Werth: Rosalind Russell—the smokiest Catholic baritone since Joan of Arc burned at the stake.

Wise: It’s also something of a departure for her.  Long after her run in classic screwball comedies and just past her outsize roles in Gypsy and Auntie Mame, Russell still gets to show off her comic chops, but she’s also doing something a bit more subtle.  Amid the pratfalls and double-takes, she exudes wisdom and gentleness and really makes the audience believe that she is a woman with a religious calling and not just a dame in a habit.  



Werth: It probably helped that Russell was a devout Catholic—or as biographers like to say, “deeply religious.”

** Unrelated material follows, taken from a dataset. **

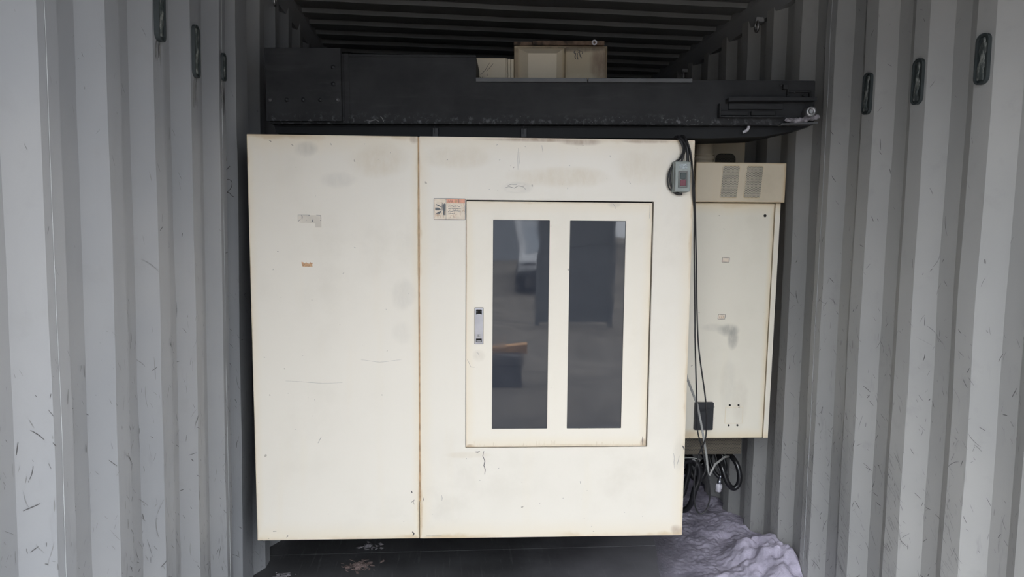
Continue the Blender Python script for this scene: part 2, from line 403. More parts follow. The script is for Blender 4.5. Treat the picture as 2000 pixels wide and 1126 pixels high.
def make_wall(side):
    bm = BM(); P = PL if side < 0 else PR
    ys = []
    for (y0, _), (y1, _) in zip(P, P[1:]):
        ys.append(y0)
        if y1-y0 > .04: ys.append((y0+y1)/2)
    ys.append(P[-1][0])
    nz = 46; z0, z1 = -.02, ZR+.02
    g = []
    for y in ys:
        g.append([bm.verts.new((wx(side, y, z0+(z1-z0)*j/nz), y+noise.noise(Vector((y*3, z0+(z1-z0)*j/nz*2.5, 4)))*.0035, z0+(z1-z0)*j/nz)) for j in range(nz+1)])
    for a, b in zip(g, g[1:]):
        for j in range(nz):
            f = bm.faces.new((a[j], b[j], b[j+1], a[j+1]) if side > 0 else (a[j], a[j+1], b[j+1], b[j]))
    # outer skin 2 mm thick so the sheet is not paper thin
    gb = [[bm.verts.new(v.co+Vector((side*.003, 0, 0))) for v in (r[0], r[-1])] for r in g]
    for a, b in zip(gb, gb[1:]): bm.faces.new((a[0], a[1], b[1], b[0]))
    # the scuffs: short dark strokes scraped into the paint, many low down
    def mark(y, z, ang, L, w, mi, curl=0., off=.0016):
        n = max(4, int(L/.006)); pa = None; a = ang
        for i in range(n+1):
            s = L/n
            ny, nz_ = y+math.cos(a)*s*i/1.0*0+0, z
            if i: y += math.cos(a)*s; z += math.sin(a)*s; a += curl*s
            if not (P[0][0]+.01 < y < P[-1][0]-.01) or z < .01 or z > ZR-.05: break
            ww = w*(.3+.7*math.sin(math.pi*(i+.5)/(n+1)))
            dy, dz = -math.sin(a)*ww/2, math.cos(a)*ww/2
            va = bm.verts.new((wx(side, y+dy, z+dz, off), y+dy, z+dz)); vb = bm.verts.new((wx(side, y-dy, z-dz, off), y-dy, z-dz))
            if pa:
                f = bm.faces.new((pa[0], pa[1], vb, va)); f.material_index = mi
            pa = (va, vb)
    rnd = random.Random(11 if side < 0 else 23)
    N_ = 2100 if side < 0 else 2500
    for i in range(N_):
        y = rnd.uniform(.9, 3.3 if side < 0 else 4.3)
        z = 1.25*(rnd.random()**1.25) if rnd.random() < .9 else rnd.uniform(1.2, 2.4)
        base = math.radians(rnd.choice([118, 100, 60, 130, 85])+rnd.uniform(-18, 18)) if side < 0 else math.radians(rnd.choice([55, 40, 65, 120, 95])+rnd.uniform(-15, 15))
        L = rnd.uniform(.006, .03) if rnd.random() < .85 else rnd.uniform(.03, .065)
        w = rnd.choice([.0008, .0011, .0014, .0020]); q_ = .55 if y < 1.75 else 1.0; L *= q_; w *= (.7 if y < 1.75 else 1)
        mark(y, z, base, L, w, 1 if rnd.random() < .35 else 2, rnd.uniform(-18, 18))
    for i in range(60):                       # a few bolder gouges
        y = rnd.uniform(1.3, 3.0); z = rnd.uniform(.15, 1.5)
        mark(y, z, math.radians(rnd.choice([0, 20, 120, 90])+rnd.uniform(-10, 10)), rnd.uniform(.010, .032), rnd.uniform(.0015, .0026), 1, 0)
    for (yy_, zz_, hh_) in ([] if side > 0 else [(2.068, 2.01, .06), (2.346, 1.97, .10), (2.624, 2.0, .10), (2.610, 2.12, .16)]):
        for i in range(14): mark(yy_+rnd.uniform(-.016, .016), zz_+rnd.uniform(-.01, .01), math.radians(-90+rnd.uniform(-8, 8)), hh_*rnd.uniform(.3, 1), rnd.uniform(.002, .006), 2 if rnd.random() < .6 else 1, 0)
    if side > 0:                              # rubbed streaks around the ridge edges low on the wall
        for k in range(0, 6):
            e = 1.8981+k*PI_
            for i in range(60):
                mark(e+rnd.uniform(-.01, .07), rnd.uniform(.05, .75)+0.02*k, math.radians(rnd.uniform(25, 60)), rnd.uniform(.02, .06), .0011, 2 if rnd.random() < .7 else 1, rnd.uniform(-6, 6))
    else:
        # the pencilled 1 / 2
        def pen(pts):
            q = spline([(p[0], p[1], 0) for p in pts], 6); pa = None
            for i, p in enumerate(q):
                t = (q[min(i+1, len(q)-1)]-q[max(i-1, 0)]).normalized(); ww = .0026
                y, z = p.x, p.y; dy, dz = -t.y*ww/2, t.x*ww/2
                va = bm.verts.new((wx(side, y+dy, z+dz, .002), y+dy, z+dz)); vb = bm.verts.new((wx(side, y-dy, z-dz, .002), y-dy, z-dz))
                if pa: f = bm.faces.new((pa[0], pa[1], vb, va)); f.material_index = 1
                pa = (va, vb)
        Z = CH
        pen([(2.742, Z+.283), (2.744, Z+.262), (2.745, Z+.240)])
        pen([(2.758, Z+.222), (2.742, Z+.205), (2.730, Z+.186)])
        pen([(2.736, Z+.160), (2.748, Z+.172), (2.764, Z+.165), (2.762, Z+.145), (2.748, Z+.128), (2.735, Z+.118), (2.750, Z+.124), (2.765, Z+.112), (2.775, Z+.108)])
    # welded seams where two sheets meet: a fine raised bead
    for y in ([1.502, 2.617] if side < 0 else [2.770]):
        pts = [(wx(side, y, z, .0015), y, z) for z in [i*.06 for i in range(int(ZR/.06))]]
        tube(bm, pts, .0007 if y < 2 else .0010, 5, k=1, mi=3)
    return struct('wall_left' if side < 0 else 'wall_right', bm, ['wall' if side < 0 else 'wall_lit', 'mark_dark', 'mark_grey', 'bead'], recalc=False)
simple('bead', (.36, .37, .38), .6)
make_wall(-1); make_wall(1)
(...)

Wise: That deep humanity runs through the entire film, largely thanks to the direction by Ida Lupino who began her career at Warner Bros. as their second-string Bette Davis and grew into the most prominent female director in 50’s and 60’s Hollywood.  She did a lot of TV (including several episodes of Gilligan’s Island) and B movies, and although a lot of that was genre work, she was consistently able to subvert the conventions of formula work and examine the inner lives of women within the confines of the Hollywood system. 

Werth: Subverting the dominant paradigm is a hoot!

Wise: The Trouble with Angels is one of the rare movies that makes me laugh just as much as an adult as it did when I was a kid.  The timing is so spot-on, but there’s an undercurrent of seriousness that grounds the comedy and makes it not just a picture about jokes, but one about wit. 


Werth: Jesse Tyler Ferguson is very witty.

Wise: What happened to studying for finals?

Werth: Jesse’s ginger-ness is very distracting.